• [DIRECTIONS]: Output all the material that follows, exactly as given.

----

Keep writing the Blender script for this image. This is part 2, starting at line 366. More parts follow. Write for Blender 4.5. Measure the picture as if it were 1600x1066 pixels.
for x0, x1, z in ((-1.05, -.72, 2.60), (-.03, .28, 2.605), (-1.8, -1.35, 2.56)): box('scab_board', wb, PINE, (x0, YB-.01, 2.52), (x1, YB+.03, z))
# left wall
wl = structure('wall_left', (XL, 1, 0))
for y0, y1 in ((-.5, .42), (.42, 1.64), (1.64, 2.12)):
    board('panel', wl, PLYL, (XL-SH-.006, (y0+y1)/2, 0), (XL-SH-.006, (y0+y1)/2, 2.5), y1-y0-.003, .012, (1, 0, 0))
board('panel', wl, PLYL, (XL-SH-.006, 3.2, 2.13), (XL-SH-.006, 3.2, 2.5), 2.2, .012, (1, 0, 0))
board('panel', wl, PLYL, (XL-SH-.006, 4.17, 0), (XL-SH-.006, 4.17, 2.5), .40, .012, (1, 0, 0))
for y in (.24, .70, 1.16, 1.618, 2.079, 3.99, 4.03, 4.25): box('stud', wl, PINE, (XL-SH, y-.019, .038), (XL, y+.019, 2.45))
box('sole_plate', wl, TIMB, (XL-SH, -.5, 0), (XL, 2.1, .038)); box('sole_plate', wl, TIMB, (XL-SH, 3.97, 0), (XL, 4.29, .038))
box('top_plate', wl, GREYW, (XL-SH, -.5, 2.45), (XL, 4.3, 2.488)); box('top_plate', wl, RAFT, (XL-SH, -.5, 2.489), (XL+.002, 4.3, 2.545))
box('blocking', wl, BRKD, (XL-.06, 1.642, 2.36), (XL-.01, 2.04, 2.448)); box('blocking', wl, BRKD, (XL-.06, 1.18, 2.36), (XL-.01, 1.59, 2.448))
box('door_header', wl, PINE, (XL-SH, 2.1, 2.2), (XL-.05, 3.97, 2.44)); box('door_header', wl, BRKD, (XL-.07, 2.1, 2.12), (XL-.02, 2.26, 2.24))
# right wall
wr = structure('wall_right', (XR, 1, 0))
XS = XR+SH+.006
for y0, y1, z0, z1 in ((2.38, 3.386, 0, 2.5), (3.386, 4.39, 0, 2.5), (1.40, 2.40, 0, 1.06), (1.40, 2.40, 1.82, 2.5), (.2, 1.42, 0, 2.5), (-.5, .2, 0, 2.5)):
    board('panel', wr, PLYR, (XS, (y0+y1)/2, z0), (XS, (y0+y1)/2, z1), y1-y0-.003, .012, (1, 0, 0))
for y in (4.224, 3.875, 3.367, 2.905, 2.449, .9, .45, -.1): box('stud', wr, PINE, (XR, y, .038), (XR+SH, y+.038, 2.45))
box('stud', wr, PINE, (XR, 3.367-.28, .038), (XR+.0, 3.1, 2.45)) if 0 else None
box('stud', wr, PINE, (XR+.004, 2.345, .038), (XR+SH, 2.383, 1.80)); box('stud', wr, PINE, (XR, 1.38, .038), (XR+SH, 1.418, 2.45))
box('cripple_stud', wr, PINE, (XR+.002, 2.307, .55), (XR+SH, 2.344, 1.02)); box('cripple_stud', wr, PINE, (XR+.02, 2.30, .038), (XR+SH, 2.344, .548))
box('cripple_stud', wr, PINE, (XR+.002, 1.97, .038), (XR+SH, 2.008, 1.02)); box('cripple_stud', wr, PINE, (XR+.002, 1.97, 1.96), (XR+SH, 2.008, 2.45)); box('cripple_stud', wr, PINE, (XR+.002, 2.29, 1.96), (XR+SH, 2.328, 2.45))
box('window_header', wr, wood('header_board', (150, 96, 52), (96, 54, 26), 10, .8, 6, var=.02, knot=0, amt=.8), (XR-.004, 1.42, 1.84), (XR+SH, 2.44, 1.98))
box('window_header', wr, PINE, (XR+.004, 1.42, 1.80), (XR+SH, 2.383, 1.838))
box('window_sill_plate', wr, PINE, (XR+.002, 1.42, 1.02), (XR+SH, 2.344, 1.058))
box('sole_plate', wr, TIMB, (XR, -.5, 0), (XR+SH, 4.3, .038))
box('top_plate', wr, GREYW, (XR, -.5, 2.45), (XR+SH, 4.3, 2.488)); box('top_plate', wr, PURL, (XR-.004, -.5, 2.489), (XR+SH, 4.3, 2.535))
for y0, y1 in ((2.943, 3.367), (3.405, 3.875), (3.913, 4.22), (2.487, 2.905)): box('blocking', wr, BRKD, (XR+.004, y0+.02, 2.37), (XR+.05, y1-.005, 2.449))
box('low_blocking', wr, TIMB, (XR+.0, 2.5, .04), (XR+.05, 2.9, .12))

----

• [WORKED SOLUTION]:
Keep writing the Blender script for this image. This is part 2, starting at line 366. More parts follow. Write for Blender 4.5. Measure the picture as if it were 1600x1066 pixels.
for x0, x1, z in ((-1.05, -.72, 2.60), (-.03, .28, 2.605), (-1.8, -1.35, 2.56)): box('scab_board', wb, PINE, (x0, YB-.01, 2.52), (x1, YB+.03, z))
# left wall
wl = structure('wall_left', (XL, 1, 0))
for y0, y1 in ((-.5, .42), (.42, 1.64), (1.64, 2.12)):
    board('panel', wl, PLYL, (XL-SH-.006, (y0+y1)/2, 0), (XL-SH-.006, (y0+y1)/2, 2.5), y1-y0-.003, .012, (1, 0, 0))
board('panel', wl, PLYL, (XL-SH-.006, 3.2, 2.13), (XL-SH-.006, 3.2, 2.5), 2.2, .012, (1, 0, 0))
board('panel', wl, PLYL, (XL-SH-.006, 4.17, 0), (XL-SH-.006, 4.17, 2.5), .40, .012, (1, 0, 0))
for y in (.24, .70, 1.16, 1.618, 2.079, 3.99, 4.03, 4.25): box('stud', wl, PINE, (XL-SH, y-.019, .038), (XL, y+.019, 2.45))
box('sole_plate', wl, TIMB, (XL-SH, -.5, 0), (XL, 2.1, .038)); box('sole_plate', wl, TIMB, (XL-SH, 3.97, 0), (XL, 4.29, .038))
box('top_plate', wl, GREYW, (XL-SH, -.5, 2.45), (XL, 4.3, 2.488)); box('top_plate', wl, RAFT, (XL-SH, -.5, 2.489), (XL+.002, 4.3, 2.545))
box('blocking', wl, BRKD, (XL-.06, 1.642, 2.36), (XL-.01, 2.04, 2.448)); box('blocking', wl, BRKD, (XL-.06, 1.18, 2.36), (XL-.01, 1.59, 2.448))
box('door_header', wl, PINE, (XL-SH, 2.1, 2.2), (XL-.05, 3.97, 2.44)); box('door_header', wl, BRKD, (XL-.07, 2.1, 2.12), (XL-.02, 2.26, 2.24))
# right wall
wr = structure('wall_right', (XR, 1, 0))
XS = XR+SH+.006
for y0, y1, z0, z1 in ((2.38, 3.386, 0, 2.5), (3.386, 4.39, 0, 2.5), (1.40, 2.40, 0, 1.06), (1.40, 2.40, 1.82, 2.5), (.2, 1.42, 0, 2.5), (-.5, .2, 0, 2.5)):
    board('panel', wr, PLYR, (XS, (y0+y1)/2, z0), (XS, (y0+y1)/2, z1), y1-y0-.003, .012, (1, 0, 0))
for y in (4.224, 3.875, 3.367, 2.905, 2.449, .9, .45, -.1): box('stud', wr, PINE, (XR, y, .038), (XR+SH, y+.038, 2.45))
box('stud', wr, PINE, (XR, 3.367-.28, .038), (XR+.0, 3.1, 2.45)) if 0 else None
box('stud', wr, PINE, (XR+.004, 2.345, .038), (XR+SH, 2.383, 1.80)); box('stud', wr, PINE, (XR, 1.38, .038), (XR+SH, 1.418, 2.45))
box('cripple_stud', wr, PINE, (XR+.002, 2.307, .55), (XR+SH, 2.344, 1.02)); box('cripple_stud', wr, PINE, (XR+.02, 2.30, .038), (XR+SH, 2.344, .548))
box('cripple_stud', wr, PINE, (XR+.002, 1.97, .038), (XR+SH, 2.008, 1.02)); box('cripple_stud', wr, PINE, (XR+.002, 1.97, 1.96), (XR+SH, 2.008, 2.45)); box('cripple_stud', wr, PINE, (XR+.002, 2.29, 1.96), (XR+SH, 2.328, 2.45))
box('window_header', wr, wood('header_board', (150, 96, 52), (96, 54, 26), 10, .8, 6, var=.02, knot=0, amt=.8), (XR-.004, 1.42, 1.84), (XR+SH, 2.44, 1.98))
box('window_header', wr, PINE, (XR+.004, 1.42, 1.80), (XR+SH, 2.383, 1.838))
box('window_sill_plate', wr, PINE, (XR+.002, 1.42, 1.02), (XR+SH, 2.344, 1.058))
box('sole_plate', wr, TIMB, (XR, -.5, 0), (XR+SH, 4.3, .038))
box('top_plate', wr, GREYW, (XR, -.5, 2.45), (XR+SH, 4.3, 2.488)); box('top_plate', wr, PURL, (XR-.004, -.5, 2.489), (XR+SH, 4.3, 2.535))
for y0, y1 in ((2.943, 3.367), (3.405, 3.875), (3.913, 4.22), (2.487, 2.905)): box('blocking', wr, BRKD, (XR+.004, y0+.02, 2.37), (XR+.05, y1-.005, 2.449))
box('low_blocking', wr, TIMB, (XR+.0, 2.5, .04), (XR+.05, 2.9, .12))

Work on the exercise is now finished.